Hence it appears necessary to clarify that Order XXII, Rule 4, CPC has to be read with Rule 9 of Order XXII, CPC, Rule 9 reads as follows :- "9. Effect of abatement of dismissal - (1) Where a suit abates or is dismissed under this Order no fresh suit shall be brought on the same cause of action. (2) The plaintiff or the person claiming to be the legal representative of a deceased plaintiff or the assignee or the receiver in the case of an insolvent plaintiff may apply for an order to set aside the abatement or dismissal; and if it is proved that he was prevented by any sufficient cause from continuing the suit, the court shall set aside the abatement or dismissal upon such terms as to costs or otherwise as it thinks fit. (3) The provisions of Section 5 of the Indian Limitation Act, 1877, shall apply to applications under sub-rule (2)." 10. A plain reading of the Rule makes it clear that it presumes the plaintiff or the appellant should apply for setting aside the automatic abatement, though it has to be observed that the Rule does not specify that a respondent cannot apply for setting aside the abatement. Thus, the position that emerges is that, had the heirs of the deceased respondent not applied for substitution, then the appeal stood automatically abated and the appellants cannot validly claim that such an application should enure to their benefit and give them the right to prosecute the appeal.
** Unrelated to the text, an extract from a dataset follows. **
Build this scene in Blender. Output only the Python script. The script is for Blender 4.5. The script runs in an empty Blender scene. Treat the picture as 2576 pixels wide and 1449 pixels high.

In case, the appeal is now heard and the heirs of the deceased respondent get affected then two conflicting decrees would come into existence. Such a situation cannot be allowed to arise. 11. Hence the answer to the question posed before this Bench is that in a partition suit, which has automatically abated, the appellants cannot get the abatement set aside on the basis of an application for substitution moved by the heirs of the deceased respondents. The reference is answered accordingly.